Storie di morte, coraggio, eroismo. Storie di chi è sopravvissuto e di chi si è tolto la vita. Tutto torna, ancora ancora e ancora. Questo è il Genocidio. Organizzato pianificato pensato realizzato strutturato coordinato approvato ammesso. Solo al pensiero che ci accusino di una cosa del genere mi fa impazzire. La rabbia affiora, potente. Hamas ci ha provato ma, bontà loro, sono dei selvaggi. Torniamo bagnati come pulcini. Freddo nelle ossa e nel cuore ma siamo insieme e si regge. Il concetto di MAI PIÙ che fluttua oramai indistinto, fuori dal tempo e dalla storia. Martedì 4 novembre Birkenau. Oggi non piove. In autobus festeggiamo ben tre compleanni cantando tipiche canzoni ebraiche. Andiamo nei luoghi della morte celebrando la vita. Al campo invece splende il sole. Ecco di nuovo i ragazzi israeliani, belli come non saprei spiegare. Sentire la lingua ebraica risuonare qui è come una magia. Il campo è di una vastità inimmaginabile, le foglie gialle e il cielo blu qui stridono più che mai, enormi distese verdi disseminate di baracche. È il più grande cimitero ebraico del mondo. Non riporterò i racconti dell’orrore assoluto, qui crolla anche Pezzetti.
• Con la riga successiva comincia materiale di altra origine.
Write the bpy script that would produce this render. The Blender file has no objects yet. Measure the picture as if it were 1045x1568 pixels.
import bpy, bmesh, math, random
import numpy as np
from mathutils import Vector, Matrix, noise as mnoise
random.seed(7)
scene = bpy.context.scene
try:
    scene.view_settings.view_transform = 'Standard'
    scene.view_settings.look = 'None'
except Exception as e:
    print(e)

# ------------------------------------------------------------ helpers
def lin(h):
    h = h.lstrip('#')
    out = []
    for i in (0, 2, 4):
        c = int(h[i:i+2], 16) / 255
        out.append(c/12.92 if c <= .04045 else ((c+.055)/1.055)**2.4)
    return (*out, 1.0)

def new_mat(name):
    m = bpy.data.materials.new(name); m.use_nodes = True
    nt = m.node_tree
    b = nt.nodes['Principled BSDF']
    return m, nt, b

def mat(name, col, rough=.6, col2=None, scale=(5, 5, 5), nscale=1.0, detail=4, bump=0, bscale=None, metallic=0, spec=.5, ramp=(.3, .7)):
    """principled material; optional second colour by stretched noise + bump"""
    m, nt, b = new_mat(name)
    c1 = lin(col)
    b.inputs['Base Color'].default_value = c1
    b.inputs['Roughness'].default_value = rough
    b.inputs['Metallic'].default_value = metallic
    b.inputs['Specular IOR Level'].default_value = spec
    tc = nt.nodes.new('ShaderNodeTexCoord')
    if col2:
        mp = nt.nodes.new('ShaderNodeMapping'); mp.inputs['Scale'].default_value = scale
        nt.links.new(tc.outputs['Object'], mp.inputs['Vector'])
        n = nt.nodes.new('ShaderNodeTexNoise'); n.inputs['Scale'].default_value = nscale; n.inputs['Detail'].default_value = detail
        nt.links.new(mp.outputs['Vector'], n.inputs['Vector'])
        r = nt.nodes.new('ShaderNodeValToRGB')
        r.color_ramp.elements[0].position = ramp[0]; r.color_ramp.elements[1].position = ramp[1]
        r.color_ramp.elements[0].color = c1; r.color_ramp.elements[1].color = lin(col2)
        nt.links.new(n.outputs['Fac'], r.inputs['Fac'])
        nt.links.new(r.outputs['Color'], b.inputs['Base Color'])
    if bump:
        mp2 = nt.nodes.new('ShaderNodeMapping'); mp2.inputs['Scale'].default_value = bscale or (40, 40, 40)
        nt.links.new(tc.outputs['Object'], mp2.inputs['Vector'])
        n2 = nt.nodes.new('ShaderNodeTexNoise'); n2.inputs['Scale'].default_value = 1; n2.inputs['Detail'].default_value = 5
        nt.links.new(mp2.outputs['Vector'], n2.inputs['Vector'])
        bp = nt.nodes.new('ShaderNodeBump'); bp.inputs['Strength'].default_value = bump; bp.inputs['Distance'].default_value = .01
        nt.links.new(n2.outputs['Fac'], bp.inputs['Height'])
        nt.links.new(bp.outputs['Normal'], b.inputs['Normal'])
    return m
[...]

Ci avviamo all’uscita, c’è Boris Johnson in visita. Figlio di un sopravvissuto, non ha dubbi. «It can happen again». Adesso i ragazzi israeliani si sono tutti avvolti nelle bandiere. Siamo commossi come non mai. Un’immagine potentissima, la degna conclusione di questo viaggio e che mi riporta a casa con le risposte che cercavo. La nostra luce, sopravvissuta a Auschwitz e al 7 ottobre, continuerà a brillare. Per sempre.